SHORT PROBLEM ▸ The lines below are to be quoted exactly, from the first through the one that contains "COL = SC.collection".

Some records
--- START ---

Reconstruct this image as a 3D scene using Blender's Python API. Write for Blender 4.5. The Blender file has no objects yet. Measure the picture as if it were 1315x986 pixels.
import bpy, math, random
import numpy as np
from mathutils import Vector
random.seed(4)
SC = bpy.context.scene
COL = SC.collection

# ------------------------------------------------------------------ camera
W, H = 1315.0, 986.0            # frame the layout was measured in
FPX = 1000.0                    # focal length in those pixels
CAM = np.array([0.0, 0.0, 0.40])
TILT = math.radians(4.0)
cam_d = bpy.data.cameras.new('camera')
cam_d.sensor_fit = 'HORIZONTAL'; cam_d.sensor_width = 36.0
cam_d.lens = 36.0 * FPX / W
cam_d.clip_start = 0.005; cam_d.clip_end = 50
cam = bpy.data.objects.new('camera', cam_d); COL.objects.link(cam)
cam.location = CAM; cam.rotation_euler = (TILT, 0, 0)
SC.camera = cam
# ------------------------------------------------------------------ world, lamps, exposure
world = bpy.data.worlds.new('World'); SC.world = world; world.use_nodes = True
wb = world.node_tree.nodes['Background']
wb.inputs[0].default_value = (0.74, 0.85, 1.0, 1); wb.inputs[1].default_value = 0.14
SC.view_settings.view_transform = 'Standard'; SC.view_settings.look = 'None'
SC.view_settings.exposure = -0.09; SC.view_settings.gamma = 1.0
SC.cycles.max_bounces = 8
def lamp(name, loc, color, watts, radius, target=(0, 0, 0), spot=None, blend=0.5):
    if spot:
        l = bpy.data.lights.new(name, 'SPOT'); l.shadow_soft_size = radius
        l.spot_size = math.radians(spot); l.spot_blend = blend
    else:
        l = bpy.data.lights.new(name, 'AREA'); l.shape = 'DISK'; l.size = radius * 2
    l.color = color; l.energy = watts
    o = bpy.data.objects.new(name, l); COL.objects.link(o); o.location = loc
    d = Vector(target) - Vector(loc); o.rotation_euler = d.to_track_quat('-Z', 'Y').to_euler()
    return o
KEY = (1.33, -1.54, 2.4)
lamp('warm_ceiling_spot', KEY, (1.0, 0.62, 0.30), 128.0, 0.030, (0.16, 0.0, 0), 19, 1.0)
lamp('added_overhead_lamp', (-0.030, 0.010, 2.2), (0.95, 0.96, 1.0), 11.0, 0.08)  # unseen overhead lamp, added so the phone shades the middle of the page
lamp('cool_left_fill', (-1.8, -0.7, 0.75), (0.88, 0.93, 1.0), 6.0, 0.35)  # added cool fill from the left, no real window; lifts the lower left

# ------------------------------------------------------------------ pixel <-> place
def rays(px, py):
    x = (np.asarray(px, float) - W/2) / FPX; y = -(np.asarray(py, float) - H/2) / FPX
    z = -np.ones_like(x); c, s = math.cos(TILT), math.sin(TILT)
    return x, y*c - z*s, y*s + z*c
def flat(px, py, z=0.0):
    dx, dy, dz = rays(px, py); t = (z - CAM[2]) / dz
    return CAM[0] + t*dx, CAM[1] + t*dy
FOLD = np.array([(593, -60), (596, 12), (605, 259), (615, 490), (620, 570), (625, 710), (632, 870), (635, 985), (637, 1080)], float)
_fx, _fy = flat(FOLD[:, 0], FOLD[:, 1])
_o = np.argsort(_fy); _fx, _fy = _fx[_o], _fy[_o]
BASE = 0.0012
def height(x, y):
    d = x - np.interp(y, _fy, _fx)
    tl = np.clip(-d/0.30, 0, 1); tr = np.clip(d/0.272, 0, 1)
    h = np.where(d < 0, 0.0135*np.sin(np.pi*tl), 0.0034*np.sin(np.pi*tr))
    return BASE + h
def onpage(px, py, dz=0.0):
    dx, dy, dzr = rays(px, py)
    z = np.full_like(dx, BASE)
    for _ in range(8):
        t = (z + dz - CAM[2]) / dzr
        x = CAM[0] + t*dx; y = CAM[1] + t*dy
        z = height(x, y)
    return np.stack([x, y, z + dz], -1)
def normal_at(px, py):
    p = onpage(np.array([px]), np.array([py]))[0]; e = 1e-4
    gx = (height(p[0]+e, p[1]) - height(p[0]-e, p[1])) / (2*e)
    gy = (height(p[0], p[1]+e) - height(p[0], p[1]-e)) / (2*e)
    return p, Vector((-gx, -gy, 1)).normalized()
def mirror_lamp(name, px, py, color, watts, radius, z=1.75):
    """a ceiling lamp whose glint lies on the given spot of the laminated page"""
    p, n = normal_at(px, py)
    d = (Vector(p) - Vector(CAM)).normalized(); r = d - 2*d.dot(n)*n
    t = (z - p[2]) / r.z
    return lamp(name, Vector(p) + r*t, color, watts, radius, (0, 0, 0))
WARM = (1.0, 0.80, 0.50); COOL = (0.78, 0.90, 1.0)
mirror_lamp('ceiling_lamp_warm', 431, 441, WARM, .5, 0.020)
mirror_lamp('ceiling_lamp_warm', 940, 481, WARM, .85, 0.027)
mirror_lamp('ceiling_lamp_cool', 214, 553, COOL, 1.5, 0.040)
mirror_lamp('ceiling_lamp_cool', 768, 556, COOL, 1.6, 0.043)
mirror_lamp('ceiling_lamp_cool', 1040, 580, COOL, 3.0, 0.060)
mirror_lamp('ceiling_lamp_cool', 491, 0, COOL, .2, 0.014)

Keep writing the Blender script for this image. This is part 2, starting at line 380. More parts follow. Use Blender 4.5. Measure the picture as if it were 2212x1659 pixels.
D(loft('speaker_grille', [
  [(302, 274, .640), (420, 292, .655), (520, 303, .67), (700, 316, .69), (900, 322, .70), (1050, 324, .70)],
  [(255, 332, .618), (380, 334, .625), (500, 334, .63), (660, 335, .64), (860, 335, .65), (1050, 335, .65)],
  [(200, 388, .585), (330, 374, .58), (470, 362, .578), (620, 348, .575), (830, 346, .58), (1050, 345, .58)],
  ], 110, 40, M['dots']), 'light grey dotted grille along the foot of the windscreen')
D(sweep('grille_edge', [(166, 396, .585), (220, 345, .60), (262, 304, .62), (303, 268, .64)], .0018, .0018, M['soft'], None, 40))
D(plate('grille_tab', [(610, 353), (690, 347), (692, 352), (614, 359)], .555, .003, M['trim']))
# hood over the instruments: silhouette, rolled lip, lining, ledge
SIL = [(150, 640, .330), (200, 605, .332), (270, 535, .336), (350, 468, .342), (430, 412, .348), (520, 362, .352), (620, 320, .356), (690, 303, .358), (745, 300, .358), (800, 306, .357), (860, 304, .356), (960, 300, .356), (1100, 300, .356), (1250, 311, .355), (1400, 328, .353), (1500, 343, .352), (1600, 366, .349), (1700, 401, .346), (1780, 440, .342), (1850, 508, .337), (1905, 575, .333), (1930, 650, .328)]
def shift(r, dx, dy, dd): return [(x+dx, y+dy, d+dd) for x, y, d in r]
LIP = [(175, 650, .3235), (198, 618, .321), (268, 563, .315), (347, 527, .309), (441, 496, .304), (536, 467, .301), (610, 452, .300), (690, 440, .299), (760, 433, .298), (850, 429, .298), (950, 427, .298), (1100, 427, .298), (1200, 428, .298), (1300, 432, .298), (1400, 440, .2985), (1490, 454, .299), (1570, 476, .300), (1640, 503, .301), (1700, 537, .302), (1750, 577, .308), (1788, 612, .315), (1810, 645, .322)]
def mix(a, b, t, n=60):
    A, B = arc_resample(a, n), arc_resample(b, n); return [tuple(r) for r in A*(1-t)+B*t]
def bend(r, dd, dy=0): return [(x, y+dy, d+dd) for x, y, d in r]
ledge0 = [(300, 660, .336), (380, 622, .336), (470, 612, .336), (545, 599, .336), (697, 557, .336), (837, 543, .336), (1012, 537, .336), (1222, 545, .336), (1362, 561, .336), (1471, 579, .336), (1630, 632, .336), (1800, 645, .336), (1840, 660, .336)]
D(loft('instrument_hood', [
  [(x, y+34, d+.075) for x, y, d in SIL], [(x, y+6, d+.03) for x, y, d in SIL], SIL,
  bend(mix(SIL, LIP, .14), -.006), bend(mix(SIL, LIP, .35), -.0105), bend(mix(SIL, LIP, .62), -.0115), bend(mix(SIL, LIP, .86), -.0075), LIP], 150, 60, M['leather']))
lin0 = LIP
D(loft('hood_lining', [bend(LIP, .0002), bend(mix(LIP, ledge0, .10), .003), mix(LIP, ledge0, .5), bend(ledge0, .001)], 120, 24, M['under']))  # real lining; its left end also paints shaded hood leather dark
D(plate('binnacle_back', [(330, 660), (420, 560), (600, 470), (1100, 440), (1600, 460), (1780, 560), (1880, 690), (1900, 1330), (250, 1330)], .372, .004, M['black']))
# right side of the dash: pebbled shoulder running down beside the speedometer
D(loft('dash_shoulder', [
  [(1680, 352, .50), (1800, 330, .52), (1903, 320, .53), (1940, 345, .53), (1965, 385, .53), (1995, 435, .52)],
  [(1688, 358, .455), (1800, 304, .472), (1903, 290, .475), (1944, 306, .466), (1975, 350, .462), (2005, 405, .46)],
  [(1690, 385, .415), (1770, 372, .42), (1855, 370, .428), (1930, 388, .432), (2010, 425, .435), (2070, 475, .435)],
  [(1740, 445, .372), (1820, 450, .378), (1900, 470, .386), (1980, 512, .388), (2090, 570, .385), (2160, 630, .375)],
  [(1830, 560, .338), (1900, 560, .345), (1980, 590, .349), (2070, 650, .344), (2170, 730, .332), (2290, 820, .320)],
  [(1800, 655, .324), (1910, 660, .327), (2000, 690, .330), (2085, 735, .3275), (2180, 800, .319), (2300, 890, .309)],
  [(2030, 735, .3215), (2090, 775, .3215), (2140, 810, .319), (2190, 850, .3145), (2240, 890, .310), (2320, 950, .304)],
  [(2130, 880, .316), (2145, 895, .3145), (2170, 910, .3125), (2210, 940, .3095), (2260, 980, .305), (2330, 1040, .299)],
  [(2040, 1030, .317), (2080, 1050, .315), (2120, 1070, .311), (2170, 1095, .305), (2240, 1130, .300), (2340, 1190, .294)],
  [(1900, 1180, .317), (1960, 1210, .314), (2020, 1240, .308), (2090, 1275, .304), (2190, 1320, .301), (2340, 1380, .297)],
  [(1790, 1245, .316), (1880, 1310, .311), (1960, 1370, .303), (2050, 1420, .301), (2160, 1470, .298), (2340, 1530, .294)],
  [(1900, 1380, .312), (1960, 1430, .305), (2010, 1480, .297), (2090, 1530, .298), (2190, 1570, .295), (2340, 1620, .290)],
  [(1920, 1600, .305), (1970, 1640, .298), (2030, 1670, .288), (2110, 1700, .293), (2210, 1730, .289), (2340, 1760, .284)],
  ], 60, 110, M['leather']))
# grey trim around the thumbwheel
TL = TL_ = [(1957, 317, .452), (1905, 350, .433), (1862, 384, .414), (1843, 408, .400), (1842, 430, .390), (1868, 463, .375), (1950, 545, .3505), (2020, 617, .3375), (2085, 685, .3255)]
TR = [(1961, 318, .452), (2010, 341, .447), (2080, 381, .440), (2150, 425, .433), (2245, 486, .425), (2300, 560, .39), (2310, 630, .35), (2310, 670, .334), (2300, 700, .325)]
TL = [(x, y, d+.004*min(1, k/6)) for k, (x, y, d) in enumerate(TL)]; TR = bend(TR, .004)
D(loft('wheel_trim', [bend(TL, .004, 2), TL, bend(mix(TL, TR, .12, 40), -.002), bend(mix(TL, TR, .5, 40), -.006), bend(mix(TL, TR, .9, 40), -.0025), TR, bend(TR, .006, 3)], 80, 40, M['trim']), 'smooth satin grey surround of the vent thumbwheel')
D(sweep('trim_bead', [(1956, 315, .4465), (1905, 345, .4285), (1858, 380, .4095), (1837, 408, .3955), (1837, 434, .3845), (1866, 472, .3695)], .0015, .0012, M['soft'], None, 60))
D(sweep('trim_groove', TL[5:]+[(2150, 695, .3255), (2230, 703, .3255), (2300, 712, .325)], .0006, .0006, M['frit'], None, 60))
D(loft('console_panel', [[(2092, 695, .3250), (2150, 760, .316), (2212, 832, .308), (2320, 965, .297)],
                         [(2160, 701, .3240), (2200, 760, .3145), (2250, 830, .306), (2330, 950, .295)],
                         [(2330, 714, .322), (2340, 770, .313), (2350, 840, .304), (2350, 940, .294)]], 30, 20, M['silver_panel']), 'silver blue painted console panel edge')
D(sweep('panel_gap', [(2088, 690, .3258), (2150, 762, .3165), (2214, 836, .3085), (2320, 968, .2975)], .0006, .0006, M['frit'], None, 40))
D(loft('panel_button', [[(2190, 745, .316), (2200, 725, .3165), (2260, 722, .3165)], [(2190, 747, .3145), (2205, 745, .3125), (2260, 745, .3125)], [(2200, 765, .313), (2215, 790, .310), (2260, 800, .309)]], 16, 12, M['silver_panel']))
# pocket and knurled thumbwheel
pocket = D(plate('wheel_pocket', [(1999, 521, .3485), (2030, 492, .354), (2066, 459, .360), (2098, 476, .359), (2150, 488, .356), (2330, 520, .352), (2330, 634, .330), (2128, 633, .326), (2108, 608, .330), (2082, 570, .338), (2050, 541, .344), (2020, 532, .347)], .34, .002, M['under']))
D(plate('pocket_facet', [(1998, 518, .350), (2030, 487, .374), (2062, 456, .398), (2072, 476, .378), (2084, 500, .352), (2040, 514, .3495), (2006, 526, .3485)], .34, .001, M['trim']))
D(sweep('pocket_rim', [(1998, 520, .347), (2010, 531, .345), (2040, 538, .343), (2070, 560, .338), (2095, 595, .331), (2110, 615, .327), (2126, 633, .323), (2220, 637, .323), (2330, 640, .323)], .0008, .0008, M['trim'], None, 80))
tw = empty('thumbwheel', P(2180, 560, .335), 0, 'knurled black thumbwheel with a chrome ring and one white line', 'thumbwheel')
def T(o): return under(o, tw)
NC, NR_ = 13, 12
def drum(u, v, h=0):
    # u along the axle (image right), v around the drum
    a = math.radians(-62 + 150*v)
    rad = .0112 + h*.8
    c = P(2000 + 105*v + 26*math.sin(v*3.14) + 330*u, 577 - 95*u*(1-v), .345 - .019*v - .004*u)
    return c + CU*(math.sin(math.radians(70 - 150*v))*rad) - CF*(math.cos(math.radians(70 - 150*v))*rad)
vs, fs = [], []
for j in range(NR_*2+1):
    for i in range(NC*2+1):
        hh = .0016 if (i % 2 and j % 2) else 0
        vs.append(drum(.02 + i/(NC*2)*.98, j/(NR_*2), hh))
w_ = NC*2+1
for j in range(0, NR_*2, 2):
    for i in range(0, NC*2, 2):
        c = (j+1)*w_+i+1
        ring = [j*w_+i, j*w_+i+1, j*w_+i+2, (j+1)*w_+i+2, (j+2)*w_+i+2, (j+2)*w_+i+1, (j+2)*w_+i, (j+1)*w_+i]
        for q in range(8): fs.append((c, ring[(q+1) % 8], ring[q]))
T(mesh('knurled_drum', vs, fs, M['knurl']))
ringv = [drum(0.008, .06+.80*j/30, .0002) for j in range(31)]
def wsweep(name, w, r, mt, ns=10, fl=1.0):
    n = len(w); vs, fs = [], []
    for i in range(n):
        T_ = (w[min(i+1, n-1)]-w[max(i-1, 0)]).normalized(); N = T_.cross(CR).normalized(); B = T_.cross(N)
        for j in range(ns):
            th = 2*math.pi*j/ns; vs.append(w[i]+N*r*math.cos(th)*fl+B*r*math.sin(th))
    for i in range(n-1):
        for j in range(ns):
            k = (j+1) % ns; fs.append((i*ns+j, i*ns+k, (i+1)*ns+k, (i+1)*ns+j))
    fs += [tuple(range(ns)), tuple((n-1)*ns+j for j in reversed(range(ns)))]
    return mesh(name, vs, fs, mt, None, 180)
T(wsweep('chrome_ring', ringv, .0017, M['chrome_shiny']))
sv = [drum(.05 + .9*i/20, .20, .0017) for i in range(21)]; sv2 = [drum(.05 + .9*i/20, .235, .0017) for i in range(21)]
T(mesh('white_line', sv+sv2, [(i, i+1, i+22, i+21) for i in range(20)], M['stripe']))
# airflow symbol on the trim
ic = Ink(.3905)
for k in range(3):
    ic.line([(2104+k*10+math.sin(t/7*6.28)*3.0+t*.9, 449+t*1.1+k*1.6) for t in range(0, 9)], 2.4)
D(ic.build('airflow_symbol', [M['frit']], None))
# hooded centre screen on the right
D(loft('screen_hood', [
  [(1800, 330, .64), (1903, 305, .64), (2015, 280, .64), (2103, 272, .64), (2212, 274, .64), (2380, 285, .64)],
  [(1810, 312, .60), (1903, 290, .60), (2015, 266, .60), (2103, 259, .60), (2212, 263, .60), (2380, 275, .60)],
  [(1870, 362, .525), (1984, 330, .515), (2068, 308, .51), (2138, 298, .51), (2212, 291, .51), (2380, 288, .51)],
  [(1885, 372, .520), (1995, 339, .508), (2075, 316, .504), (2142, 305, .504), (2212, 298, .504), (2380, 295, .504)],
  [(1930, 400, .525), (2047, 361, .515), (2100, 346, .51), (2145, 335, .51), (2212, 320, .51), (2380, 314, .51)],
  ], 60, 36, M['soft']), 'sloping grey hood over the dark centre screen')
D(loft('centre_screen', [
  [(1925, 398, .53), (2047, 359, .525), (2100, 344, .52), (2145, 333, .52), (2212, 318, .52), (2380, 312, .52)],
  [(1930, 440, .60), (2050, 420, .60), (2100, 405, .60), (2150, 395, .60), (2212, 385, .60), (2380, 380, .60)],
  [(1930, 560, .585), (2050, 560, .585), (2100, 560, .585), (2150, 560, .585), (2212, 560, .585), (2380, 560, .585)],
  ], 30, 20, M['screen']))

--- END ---

THE ANSWER ▸
Reconstruct this image as a 3D scene using Blender's Python API. Write for Blender 4.5. The Blender file has no objects yet. Measure the picture as if it were 1315x986 pixels.
import bpy, math, random
import numpy as np
from mathutils import Vector
random.seed(4)
SC = bpy.context.scene
COL = SC.collection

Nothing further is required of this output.